Pessoas que estudaram em escolas públicas de ensino básico ao superior compõem o seu governo, como o ministro da Educação, é Marco Antonio Ávila Lavanal, o primeiro professor a ocupar o cargo. Ele se formou em escola pública.

Papel do Partido Comunista na eleição de Boric

O presidente eleito do Chile afirma que é preciso desmistificar o os medos contra o Partido Comunista do Chile. Embora haja diferenças tanto “táticas” como pontuais, Boric afirma que é um partido “profundamente democrático e que esteve ao lado das lutas sociais e dos oprimidos”.

Quando questionado sobre a possibilidade de um governo de esquerda “comedido e reformista”, Boric critica a “obsessão da elite” em moderar o discurso e rotular.

“É mais um complexo deles do que nosso. Temos uma direção e vamos caminhar rumo a ela. E essa direção é criar um Estado que consagre os direitos sociais universais, com pleno respeito aos direitos humanos, que descentralize o poder, que assuma os desafios ambientais, da crise climática”
Gabriel Boric

Para ele, a ideia é ser mais equilibrado que moderado.

Questionado se está mais próximo da social-democracia ou do comunismo, Boric afirma que vem “da tradição socialista libertária chilena”. Se posiciona como um democrata e defende que a democracia tem que “mudar e se adaptar e não se petrificar”

“Acredito que a democracia no Chile carece de maior densidade”, resume.

Relação de Boric com outros países

Em relação a América Latina, o posicionamento é claro.

“Espero trabalhar ao lado de Luis Arce, na Bolívia, de Lula se ele ganhar as eleições no Brasil, de Gustavo Petro, cuja experiência se consolida na Colômbia. Acho que pode ser um eixo interessante”
Gabriel Boric

Afirma que no caso da Nicarágua, “não consigo encontrar nada lá”. Sobre a Venezuela, diz que “é uma experiência que fracassou, e a principal demonstração de seu fracasso é a diáspora de 6 milhões de venezuelanos.”

No Brasil, cita novamente o ex-presidente Lula (PT), a quem afirma “valorizar muito a experiência” e que busca conhecer a do também ex-presidente Fernando Henrique Cardoso (PSDB).

Fora da América Latina, acredita que para além da comparação da idade com outros governantes com menos de 45 anos, como Jacinda Ardern, da Nova Zelândia, ou Emmanuel Macron, da França, “o certo é que hoje existe uma crise climática global partir da qual acredito que nossa geração vai adquirir uma consciência maior do que as anteriores.”

“E que eu espero seja algo que nos una. Tive a oportunidade de falar sobre isso com [o premiê canadense] Justin Trudeau.

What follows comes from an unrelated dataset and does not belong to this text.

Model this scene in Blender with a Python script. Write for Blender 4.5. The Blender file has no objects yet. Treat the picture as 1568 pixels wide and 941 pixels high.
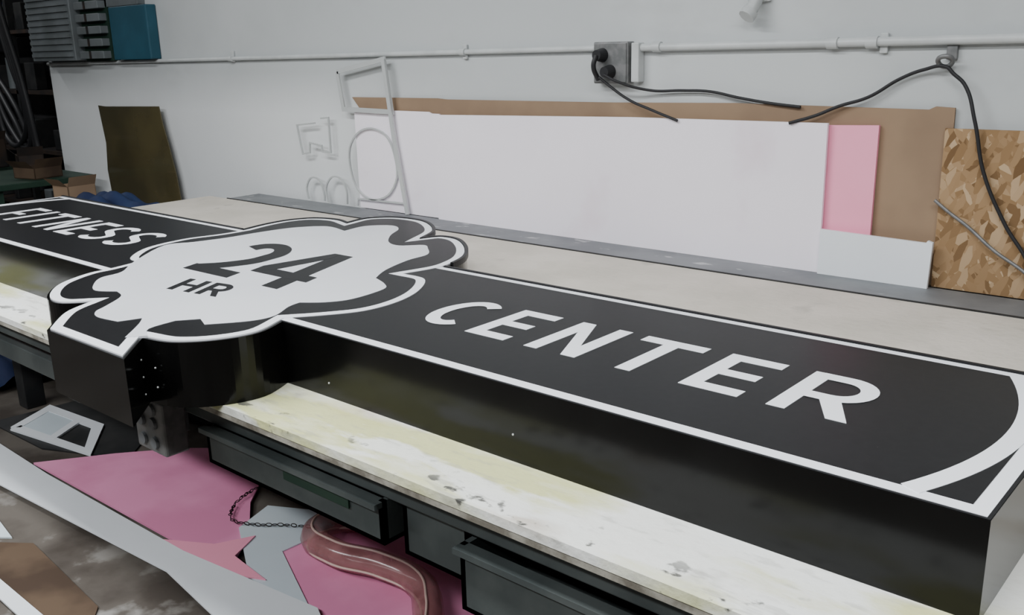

Recebi uma carta de Emmanuel Macron [presidente da França], também nesse sentido, sei que [a premiê neozelandesa] Jacinda Ardern teve essa preocupação, então espero que tenhamos um ponto em comum e forcemos a gerações anteriores e os governantes de todos os países, como [a ativista] Greta [Thunberg] disse, a agir agora”, afirma.